Ergo urzędnicy nie liczą się z miejska kasa. Prosty przykład droga na Balaton projekt za 60tys a z tego co nieoficjalnie wiadomo naczelnik Kulej ma wszystkie uprawnienia projektowe. Ile miasto w ten sposób mogło by zaoszczędzić?
Jak czytam takie debilne artykuły to dochodzę do wniosku, że to miasto Bóg opuścił i pokarał mieszkańców takim magistratem .
W tym mieście jest jakieś 20 innych pilniejszych spraw do załatwienia z których będzie jakiś pożytek dla wszystkich niż takie kretyńskie pomysły za 2 mln i problemy z tyłka wyjęte.

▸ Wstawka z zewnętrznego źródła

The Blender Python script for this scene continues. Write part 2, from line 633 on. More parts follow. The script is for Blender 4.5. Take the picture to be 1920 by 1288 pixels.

Miasto się degraduje w tempie ekspresowym, rynek jest opustoszały, ruszcie głową, podkreślam głową a nie inną częścią ciała i zacznijcie liczyć pieniądze podatników.
Bo najlepiej powiedzieć że "nie da sie", pozagradzać wszystko, a służby niech patrolują i lepią mandaty. Przyjazne miasto.

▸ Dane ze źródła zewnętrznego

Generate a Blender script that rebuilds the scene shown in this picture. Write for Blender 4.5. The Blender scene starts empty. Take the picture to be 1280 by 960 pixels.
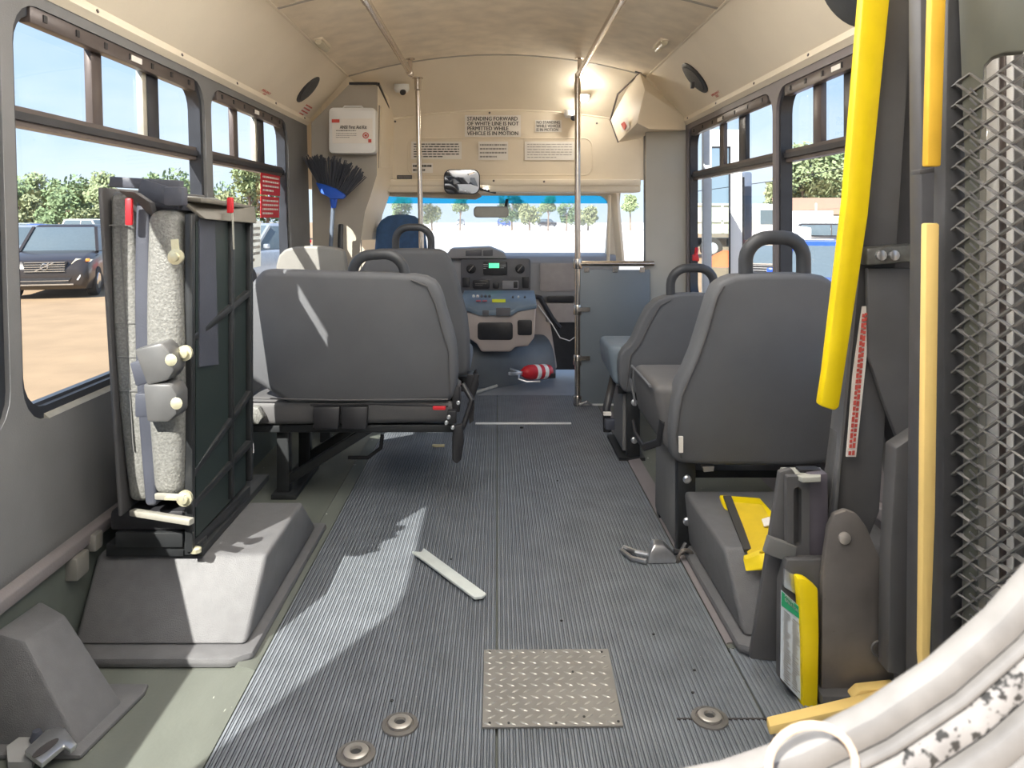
import bpy, bmesh, math, random
from mathutils import Vector, Matrix
random.seed(7)
PI = math.pi
C = bpy.context.scene.collection
F = 961.0                       # focal length in pixels of the 1280x960 frame
CZ = 1.12                       # eye height over the bus floor
# ------------------------------------------------------------------ camera, sky, sun, exposure
cam_d = bpy.data.cameras.new('camera')
cam = bpy.data.objects.new('camera', cam_d); C.objects.link(cam)
cam.location = (0, 0, CZ); cam.rotation_euler = (PI/2, 0, 0)
cam_d.sensor_width = 36; cam_d.lens = 36*F/1280
cam_d.shift_x = 18/1280; cam_d.shift_y = -208/1280
cam_d.clip_start = 0.02; cam_d.clip_end = 600
cam_d.dof.use_dof = True; cam_d.dof.focus_distance = 3.4; cam_d.dof.aperture_fstop = 20
sc = bpy.context.scene; sc.camera = cam
sc.view_settings.view_transform = 'Standard'; sc.view_settings.look = 'None'
sc.view_settings.gamma = 1; sc.view_settings.use_curve_mapping = False
sc.view_settings.exposure = 1.1
SUN_E = 6.3; SKY_E = .64; LAMP_E = 4.8
w = bpy.data.worlds.new('sky'); sc.world = w; w.use_nodes = True
nt = w.node_tree; nt.nodes.clear()
def N(t, **kw):
    n = nt.nodes.new(t)
    for k, v in kw.items(): setattr(n, k, v)
    return n
o_ = N('ShaderNodeOutputWorld'); bg = N('ShaderNodeBackground'); tc = N('ShaderNodeTexCoord')
sx = N('ShaderNodeSeparateXYZ'); rp = N('ShaderNodeValToRGB')
nt.links.new(tc.outputs['Generated'], sx.inputs[0]); nt.links.new(sx.outputs['Z'], rp.inputs[0])
e = rp.color_ramp.elements
e[0].position = 0.0; e[0].color = (0.66, 0.80, 0.93, 1); e[1].position = 0.75; e[1].color = (0.16, 0.36, 0.78, 1)
m_ = e.new(0.16); m_.color = (0.47, 0.66, 0.92, 1)
nz = N('ShaderNodeTexNoise'); nz.inputs['Scale'].default_value = 2.2; nz.inputs['Detail'].default_value = 6; nz.inputs['Roughness'].default_value = .55
mp = N('ShaderNodeMapping'); mp.inputs['Scale'].default_value = (1, 1, 4)
nt.links.new(tc.outputs['Generated'], mp.inputs[0]); nt.links.new(mp.outputs[0], nz.inputs[0])
r2 = N('ShaderNodeValToRGB'); r2.color_ramp.elements[0].position = .42; r2.color_ramp.elements[1].position = .75
r2.color_ramp.elements[1].color = (.6, .6, .6, 1)
mx = N('ShaderNodeMixRGB'); mx.inputs[2].default_value = (0.95, 0.97, 1, 1)
nt.links.new(nz.outputs[0], r2.inputs[0]); nt.links.new(r2.outputs[0], mx.inputs[0]); nt.links.new(rp.outputs[0], mx.inputs[1])
nt.links.new(mx.outputs[0], bg.inputs[0]); bg.inputs[1].default_value = SKY_E; nt.links.new(bg.outputs[0], o_.inputs[0])
sd = bpy.data.lights.new('sun', 'SUN'); sd.energy = SUN_E; sd.angle = 0.009; sd.color = (1, .95, .86)
sun = bpy.data.objects.new('sun', sd); C.objects.link(sun)
sun.rotation_euler = Vector((0.57, 1.05, -1.0)).to_track_quat('-Z', 'Y').to_euler(); sun.location = (-6, -10, 12)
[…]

A czemu nie może być deptaku? I tak przyjeżdzający załatwić sprawę muszą iść z samochodu ulicą na pasy albo po swerze zielonym przez krzaki na chodnik.
Wystarczy utworzyć w Wodziu jednostkę Policji Drogówki, taką jak w innych miastach i lepić mandaty za takie przechodzenie, albo puszczać im filmy z wypadków, że im trafiło do,do, do.. główek, czym grozi takie przechodzenie, Zmorą jest także parkowanie w miejscach niedozwolonych i stwarzanie zagrożenia dla normalnych kierowców.
To ja może bezpłatnie podpowiem coś oczywistego. Pod strażą miejską jest bezpłatny parking niech z niego zaczną korzystać urzędnicy a parking przed urzędem niech zostanie dla oficjeli. Tym sposobem parking na terenie urzędu pozostanie wolny dla ludzi mających sprawę do załatwienia w urzędzie. Można postawić bramki jak w Jastrzębiu i pierwsza godzina gratis. Szybko i tanio bez wydawania 2mln
Trzeba stawkę śmieciową na 46zł od osoby zrobić, to potraficie najlepiej...
mądrala jesteś jak dziecko we mgle. Słyszałeś kiedyś o woonerfach?
Przebudowa drogi za 2 miliony zł, żeby można było zrobić strefa zamieszkania. Nóż sie w kapsie otwiero, jak urzędas pierdzieli takie farmazony, bo to obraza dla intelektu każdego choć trochę myślącego mieszkańca. Won nieudacznicy !!!